Would you rather read a “splendid, funny, lyrical book about family, truth, memory, and the resilience of love” or a “powerful novel” about “the strength of love and loss, the searing ramifications of war, and the mysterious, almost magical bonds that unite and sustain us”? A “poignant celebration of the potency of familial love” or “a luminous, provocative, and ultimately redemptive look at how even mothers and daughters with the best intentions can be blind to the harm they do to one another”? More importantly, which would you rather buy?If any of the above sounds familiar, it’s probably not because you’ve read the book described, but rather because you’ve written more than a few pieces of jacket copy of your own. How important are those little paragraphs on the inside flap of the book’s jacket, and does it really matter what they say? We wanted to find out, so we did what anybody in our situation would do and commissioned a large nationwide study of book shoppers to answer our questions. Well, the Codex Group, whom we worked with on our author website study, were the ones who actually did the study, but CEO Peter Hildick-Smith generously allowed us to tag along and even include titles of our choosing in the survey.
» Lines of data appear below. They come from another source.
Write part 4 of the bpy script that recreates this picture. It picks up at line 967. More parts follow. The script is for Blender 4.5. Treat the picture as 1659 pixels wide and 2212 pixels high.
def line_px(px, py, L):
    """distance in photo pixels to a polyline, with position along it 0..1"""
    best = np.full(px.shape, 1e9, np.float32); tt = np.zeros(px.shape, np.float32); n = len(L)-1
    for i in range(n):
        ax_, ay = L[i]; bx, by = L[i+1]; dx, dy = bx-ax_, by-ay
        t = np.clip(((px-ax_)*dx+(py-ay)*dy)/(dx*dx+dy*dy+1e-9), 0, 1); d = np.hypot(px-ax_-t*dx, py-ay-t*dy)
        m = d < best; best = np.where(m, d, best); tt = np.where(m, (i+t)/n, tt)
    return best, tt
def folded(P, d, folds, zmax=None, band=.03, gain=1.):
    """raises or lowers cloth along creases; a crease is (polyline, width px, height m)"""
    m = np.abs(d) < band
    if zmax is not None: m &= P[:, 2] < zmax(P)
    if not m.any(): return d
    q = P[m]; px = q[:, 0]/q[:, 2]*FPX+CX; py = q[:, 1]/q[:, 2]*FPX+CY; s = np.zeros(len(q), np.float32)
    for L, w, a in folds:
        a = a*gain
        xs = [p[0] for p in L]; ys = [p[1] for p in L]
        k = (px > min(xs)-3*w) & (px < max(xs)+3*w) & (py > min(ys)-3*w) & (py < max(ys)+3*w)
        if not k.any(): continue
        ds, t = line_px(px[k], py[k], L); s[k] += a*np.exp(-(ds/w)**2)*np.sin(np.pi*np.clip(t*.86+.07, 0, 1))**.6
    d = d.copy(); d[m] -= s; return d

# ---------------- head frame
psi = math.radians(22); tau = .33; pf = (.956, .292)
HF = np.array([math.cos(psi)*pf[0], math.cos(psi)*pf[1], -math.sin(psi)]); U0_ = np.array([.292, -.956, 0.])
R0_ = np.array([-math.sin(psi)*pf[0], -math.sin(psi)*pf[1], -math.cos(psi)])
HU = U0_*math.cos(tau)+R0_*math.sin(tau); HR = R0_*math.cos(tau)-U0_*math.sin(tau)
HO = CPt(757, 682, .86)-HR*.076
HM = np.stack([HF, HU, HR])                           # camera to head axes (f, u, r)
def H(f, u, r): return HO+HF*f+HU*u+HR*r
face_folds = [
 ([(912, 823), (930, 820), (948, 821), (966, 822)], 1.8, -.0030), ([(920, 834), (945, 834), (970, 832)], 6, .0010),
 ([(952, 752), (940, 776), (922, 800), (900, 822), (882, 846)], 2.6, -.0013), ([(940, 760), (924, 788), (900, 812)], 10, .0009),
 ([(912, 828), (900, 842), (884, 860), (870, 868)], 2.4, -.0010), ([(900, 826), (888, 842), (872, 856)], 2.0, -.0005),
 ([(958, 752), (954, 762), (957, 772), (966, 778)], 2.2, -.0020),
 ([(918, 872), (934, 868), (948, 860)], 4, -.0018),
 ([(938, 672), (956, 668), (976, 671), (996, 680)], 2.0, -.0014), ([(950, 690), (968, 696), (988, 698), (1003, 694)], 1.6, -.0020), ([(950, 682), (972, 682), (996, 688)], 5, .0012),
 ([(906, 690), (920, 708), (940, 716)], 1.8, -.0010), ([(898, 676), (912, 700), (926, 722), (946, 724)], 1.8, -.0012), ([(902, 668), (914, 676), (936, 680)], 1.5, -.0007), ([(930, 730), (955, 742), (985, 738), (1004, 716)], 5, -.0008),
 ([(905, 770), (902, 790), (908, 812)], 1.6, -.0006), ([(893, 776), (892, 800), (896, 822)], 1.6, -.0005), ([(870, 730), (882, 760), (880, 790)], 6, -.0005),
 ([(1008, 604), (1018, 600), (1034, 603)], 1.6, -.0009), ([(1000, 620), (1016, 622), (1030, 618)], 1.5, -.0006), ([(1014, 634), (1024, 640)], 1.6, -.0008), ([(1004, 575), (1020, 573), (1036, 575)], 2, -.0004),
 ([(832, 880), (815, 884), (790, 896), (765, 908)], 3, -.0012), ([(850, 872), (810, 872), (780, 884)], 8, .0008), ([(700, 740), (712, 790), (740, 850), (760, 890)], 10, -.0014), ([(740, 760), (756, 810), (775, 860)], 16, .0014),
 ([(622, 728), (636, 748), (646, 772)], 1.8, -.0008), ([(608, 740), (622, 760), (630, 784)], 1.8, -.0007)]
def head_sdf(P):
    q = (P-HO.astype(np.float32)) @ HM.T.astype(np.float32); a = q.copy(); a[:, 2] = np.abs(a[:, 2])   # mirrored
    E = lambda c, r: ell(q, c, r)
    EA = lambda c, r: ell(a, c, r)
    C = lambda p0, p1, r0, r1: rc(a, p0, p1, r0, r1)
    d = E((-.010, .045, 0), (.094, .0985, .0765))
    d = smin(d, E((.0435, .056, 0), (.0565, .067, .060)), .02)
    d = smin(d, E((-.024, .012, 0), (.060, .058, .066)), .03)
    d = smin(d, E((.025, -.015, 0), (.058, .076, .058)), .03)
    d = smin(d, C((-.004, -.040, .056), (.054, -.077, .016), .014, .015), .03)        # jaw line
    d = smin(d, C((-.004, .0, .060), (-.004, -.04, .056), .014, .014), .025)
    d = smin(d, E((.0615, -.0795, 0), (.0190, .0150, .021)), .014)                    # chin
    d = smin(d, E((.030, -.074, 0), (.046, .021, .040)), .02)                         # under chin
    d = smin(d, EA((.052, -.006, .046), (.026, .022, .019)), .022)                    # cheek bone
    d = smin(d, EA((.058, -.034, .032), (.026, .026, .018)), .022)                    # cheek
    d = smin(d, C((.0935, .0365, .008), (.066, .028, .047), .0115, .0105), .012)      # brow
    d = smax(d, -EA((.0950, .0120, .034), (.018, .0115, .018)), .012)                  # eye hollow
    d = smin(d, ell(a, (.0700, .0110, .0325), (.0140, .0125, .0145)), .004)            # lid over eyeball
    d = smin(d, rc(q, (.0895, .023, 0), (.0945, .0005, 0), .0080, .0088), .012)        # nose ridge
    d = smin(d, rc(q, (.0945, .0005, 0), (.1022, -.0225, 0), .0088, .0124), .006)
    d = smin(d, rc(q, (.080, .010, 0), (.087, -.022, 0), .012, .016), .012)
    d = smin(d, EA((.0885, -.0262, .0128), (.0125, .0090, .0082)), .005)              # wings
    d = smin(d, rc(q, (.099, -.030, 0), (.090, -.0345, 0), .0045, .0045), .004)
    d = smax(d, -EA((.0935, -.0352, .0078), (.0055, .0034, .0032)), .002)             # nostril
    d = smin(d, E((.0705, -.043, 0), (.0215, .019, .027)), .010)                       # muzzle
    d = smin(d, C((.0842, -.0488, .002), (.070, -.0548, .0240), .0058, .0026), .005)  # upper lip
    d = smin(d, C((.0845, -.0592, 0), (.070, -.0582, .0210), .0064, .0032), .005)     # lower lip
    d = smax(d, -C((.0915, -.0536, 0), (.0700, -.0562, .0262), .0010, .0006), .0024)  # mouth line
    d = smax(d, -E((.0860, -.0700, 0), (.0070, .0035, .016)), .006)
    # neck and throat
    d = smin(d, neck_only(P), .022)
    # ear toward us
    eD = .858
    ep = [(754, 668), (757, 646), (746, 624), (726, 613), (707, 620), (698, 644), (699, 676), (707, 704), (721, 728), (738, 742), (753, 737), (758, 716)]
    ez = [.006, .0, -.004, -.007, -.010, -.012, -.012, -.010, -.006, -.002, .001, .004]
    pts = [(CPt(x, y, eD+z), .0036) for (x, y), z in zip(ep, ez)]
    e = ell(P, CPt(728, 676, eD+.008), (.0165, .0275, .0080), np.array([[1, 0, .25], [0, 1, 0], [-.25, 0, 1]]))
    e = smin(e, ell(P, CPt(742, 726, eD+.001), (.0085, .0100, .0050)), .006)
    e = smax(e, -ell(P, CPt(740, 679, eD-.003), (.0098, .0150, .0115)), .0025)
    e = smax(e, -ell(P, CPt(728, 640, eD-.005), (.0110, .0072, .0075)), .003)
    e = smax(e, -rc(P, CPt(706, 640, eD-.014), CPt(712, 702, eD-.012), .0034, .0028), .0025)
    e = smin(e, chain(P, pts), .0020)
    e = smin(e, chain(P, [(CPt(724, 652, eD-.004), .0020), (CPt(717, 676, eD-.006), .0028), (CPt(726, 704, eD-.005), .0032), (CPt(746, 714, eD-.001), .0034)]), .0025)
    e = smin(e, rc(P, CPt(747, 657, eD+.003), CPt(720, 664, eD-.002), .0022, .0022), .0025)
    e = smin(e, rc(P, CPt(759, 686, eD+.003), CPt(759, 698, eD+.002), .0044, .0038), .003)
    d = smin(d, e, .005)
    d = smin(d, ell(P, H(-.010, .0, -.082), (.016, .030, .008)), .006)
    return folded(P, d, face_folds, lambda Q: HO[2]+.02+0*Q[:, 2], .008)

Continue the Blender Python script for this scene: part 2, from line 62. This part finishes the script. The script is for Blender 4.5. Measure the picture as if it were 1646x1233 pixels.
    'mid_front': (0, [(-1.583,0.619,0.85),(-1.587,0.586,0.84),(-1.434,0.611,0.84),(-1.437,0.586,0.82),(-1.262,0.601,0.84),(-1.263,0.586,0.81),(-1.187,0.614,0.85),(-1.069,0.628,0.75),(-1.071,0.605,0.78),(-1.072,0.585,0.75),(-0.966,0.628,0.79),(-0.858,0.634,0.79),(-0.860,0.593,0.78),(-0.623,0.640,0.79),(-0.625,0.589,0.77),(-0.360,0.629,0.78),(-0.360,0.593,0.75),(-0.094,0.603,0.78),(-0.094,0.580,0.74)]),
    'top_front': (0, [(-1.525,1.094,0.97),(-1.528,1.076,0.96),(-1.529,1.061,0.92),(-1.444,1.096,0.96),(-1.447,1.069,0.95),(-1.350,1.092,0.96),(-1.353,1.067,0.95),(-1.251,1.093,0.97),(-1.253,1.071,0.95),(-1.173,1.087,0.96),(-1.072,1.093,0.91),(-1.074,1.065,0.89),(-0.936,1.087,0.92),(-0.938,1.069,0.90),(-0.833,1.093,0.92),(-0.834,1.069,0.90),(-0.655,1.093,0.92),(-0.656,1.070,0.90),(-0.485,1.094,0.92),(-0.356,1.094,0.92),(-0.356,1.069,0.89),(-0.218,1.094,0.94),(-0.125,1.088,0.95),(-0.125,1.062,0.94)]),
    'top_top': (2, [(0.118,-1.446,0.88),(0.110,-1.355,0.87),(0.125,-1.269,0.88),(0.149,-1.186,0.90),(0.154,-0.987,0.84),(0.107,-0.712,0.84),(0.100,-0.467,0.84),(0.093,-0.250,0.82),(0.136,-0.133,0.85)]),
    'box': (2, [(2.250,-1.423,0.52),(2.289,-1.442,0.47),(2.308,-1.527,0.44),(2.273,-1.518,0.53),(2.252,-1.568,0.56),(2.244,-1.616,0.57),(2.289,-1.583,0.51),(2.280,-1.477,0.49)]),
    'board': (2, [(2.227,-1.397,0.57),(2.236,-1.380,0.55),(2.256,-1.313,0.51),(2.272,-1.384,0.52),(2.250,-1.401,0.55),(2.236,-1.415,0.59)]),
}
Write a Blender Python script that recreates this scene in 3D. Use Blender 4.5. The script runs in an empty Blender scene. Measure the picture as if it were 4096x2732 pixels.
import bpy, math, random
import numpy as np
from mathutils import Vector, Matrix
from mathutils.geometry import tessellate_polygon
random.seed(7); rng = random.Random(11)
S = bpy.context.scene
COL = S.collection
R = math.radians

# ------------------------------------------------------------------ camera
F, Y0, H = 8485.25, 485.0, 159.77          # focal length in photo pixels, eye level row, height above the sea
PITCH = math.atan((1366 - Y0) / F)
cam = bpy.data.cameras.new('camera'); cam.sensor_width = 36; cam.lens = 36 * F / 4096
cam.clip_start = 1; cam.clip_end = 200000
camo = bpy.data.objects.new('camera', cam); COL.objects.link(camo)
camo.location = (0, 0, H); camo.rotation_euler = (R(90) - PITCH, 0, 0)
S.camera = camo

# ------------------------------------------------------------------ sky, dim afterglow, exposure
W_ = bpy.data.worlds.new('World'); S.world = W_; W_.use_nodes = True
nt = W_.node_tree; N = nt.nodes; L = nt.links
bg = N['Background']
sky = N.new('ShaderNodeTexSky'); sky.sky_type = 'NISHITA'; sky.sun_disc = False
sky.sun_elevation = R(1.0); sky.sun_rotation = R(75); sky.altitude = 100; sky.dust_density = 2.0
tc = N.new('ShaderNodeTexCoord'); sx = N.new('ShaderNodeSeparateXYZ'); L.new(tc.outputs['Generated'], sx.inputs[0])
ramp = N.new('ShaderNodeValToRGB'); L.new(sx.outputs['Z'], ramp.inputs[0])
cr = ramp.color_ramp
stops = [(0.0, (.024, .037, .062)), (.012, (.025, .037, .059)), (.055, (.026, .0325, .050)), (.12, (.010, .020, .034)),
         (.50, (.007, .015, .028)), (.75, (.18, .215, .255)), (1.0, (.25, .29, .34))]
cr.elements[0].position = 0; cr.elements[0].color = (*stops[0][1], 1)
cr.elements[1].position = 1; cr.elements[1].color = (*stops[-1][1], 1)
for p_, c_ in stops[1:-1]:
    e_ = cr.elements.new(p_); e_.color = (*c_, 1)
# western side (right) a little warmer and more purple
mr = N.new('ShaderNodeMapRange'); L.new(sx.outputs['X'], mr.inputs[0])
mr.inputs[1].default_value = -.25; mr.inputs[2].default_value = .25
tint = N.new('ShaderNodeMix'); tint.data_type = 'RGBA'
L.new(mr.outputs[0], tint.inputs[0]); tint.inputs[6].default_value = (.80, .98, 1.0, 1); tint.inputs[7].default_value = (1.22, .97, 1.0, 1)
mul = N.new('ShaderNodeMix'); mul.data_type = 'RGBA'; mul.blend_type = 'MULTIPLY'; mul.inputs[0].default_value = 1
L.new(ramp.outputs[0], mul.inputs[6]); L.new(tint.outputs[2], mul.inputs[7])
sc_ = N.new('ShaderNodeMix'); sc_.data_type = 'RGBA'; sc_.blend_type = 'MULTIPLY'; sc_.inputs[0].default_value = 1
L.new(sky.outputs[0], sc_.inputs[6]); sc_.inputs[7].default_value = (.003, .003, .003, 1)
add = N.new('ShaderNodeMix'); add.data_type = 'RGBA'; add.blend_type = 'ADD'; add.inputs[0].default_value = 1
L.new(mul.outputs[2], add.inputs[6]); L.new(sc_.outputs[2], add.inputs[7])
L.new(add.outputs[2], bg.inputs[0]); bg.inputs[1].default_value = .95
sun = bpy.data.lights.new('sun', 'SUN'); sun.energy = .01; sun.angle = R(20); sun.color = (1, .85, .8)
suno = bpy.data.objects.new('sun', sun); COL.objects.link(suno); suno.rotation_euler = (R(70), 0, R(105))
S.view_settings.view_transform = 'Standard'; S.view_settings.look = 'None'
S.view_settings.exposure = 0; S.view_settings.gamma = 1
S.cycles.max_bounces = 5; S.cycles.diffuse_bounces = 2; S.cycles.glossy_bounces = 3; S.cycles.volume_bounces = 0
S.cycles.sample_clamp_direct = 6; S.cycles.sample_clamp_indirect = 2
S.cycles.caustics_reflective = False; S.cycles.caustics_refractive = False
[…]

Codex’s Early Read Book Preview measures book and author sales potential based on book shopper purchase interest. The company regularly conducts online polls of book consumers across major fiction and nonfiction book categories. The preview measures their spontaneous “shopping response” to 50 books equally divided between current New York Times bestsellers and titles in development. The jacket copy study took place from March 30 through April 4 and surveyed 7,065 book shoppers nationwide, including 2,362 literary fiction and 1,308 women’s fiction buyers.
The job of writing jacket copy shouldn’t be foisted off on editorial assistants—it is the second most important book purchase factor (after favorite author). “I was heartened to see how much emphasis readers seem to place on real information and details about the story itself,” says Mitch Hoffman, Executive Editor at Grand Central Publishing. Hoffman helped Hildick-Smith with this survey, and the jacket copy for Grand Central’s First Family by David Baldacci scored higher than any other title in the study. “Certainly all these other pieces of ephemera, reviews, bestsellers, endorsement information, they always find that helpful, but the story is the thing. That reinforces an idea I always wanted to believe, that even in the middle of everything else we do, the book is the thing.”
Flap copy is especially important for fiction. And title and cover impact are closely related to the impact of jacket copy. If the flap copy defies the expectation created by the cover and title—if, for instance, the cover of the book leads the reader to expect a thriller but the flap copy identifies it as horror—readers are less likely to buy it.
The lede is the most important element of the jacket copy. “We make sure that we’re absolutely clear about our lede, what makes the book special, and we announce that as clearly and concisely as possible right at the top,” says Hoffman. “With so many books screaming for readers’ attention, you might only have that first few seconds to make an impact, so you have to identify what makes a book special early on. Readers might not make it to the second paragraph of your gorgeously crafted copy. It’s something every journalist knows, that’s worth our keeping in mind.”
Survey respondents ranked other common elements of jacket copy as less important. Only 13% of literary fiction readers are most influenced by praise from the New York Times, for instance, and they care even less about praise from publishing industry magazines like Publishers Weekly (10%). Not surprisingly, the influence of reviews decreases further for readers of other genres. The importance of various elements of jacket copy also varies by age. Younger book shoppers are more interested in character detail and brief promotional statements or quotes—31% of readers under 18, for instance, said they’d be most influenced by a statement like “Sometimes what happens in Vegas follows you home.” And even though they might have little else in common, the under-18 crowd shares the preference for a snappy promotional statement with readers over 65, 25% of whom are most influenced by these statements. Younger and older shoppers don’t want to work hard to figure out what a book is about, so flap copy aimed at them should cut to the chase.
Despite all of the above, there’s still no magic formula for writing perfect jacket copy. “I spend a fair amount of time developing jacket copy options for publishers, and we’ve been measuring the impact of jacket copy for over five years,” says Hildick-Smith, “but I’m still not able to consistently tell if a version of jacket copy is going to do well or not! Part of that is the crucial interplay between title/cover and copy, and part of it is the fact that one person can’t perceive another’s intuitive response to a creative message. It keeps this work endlessly fascinating, and humbling, as a result.”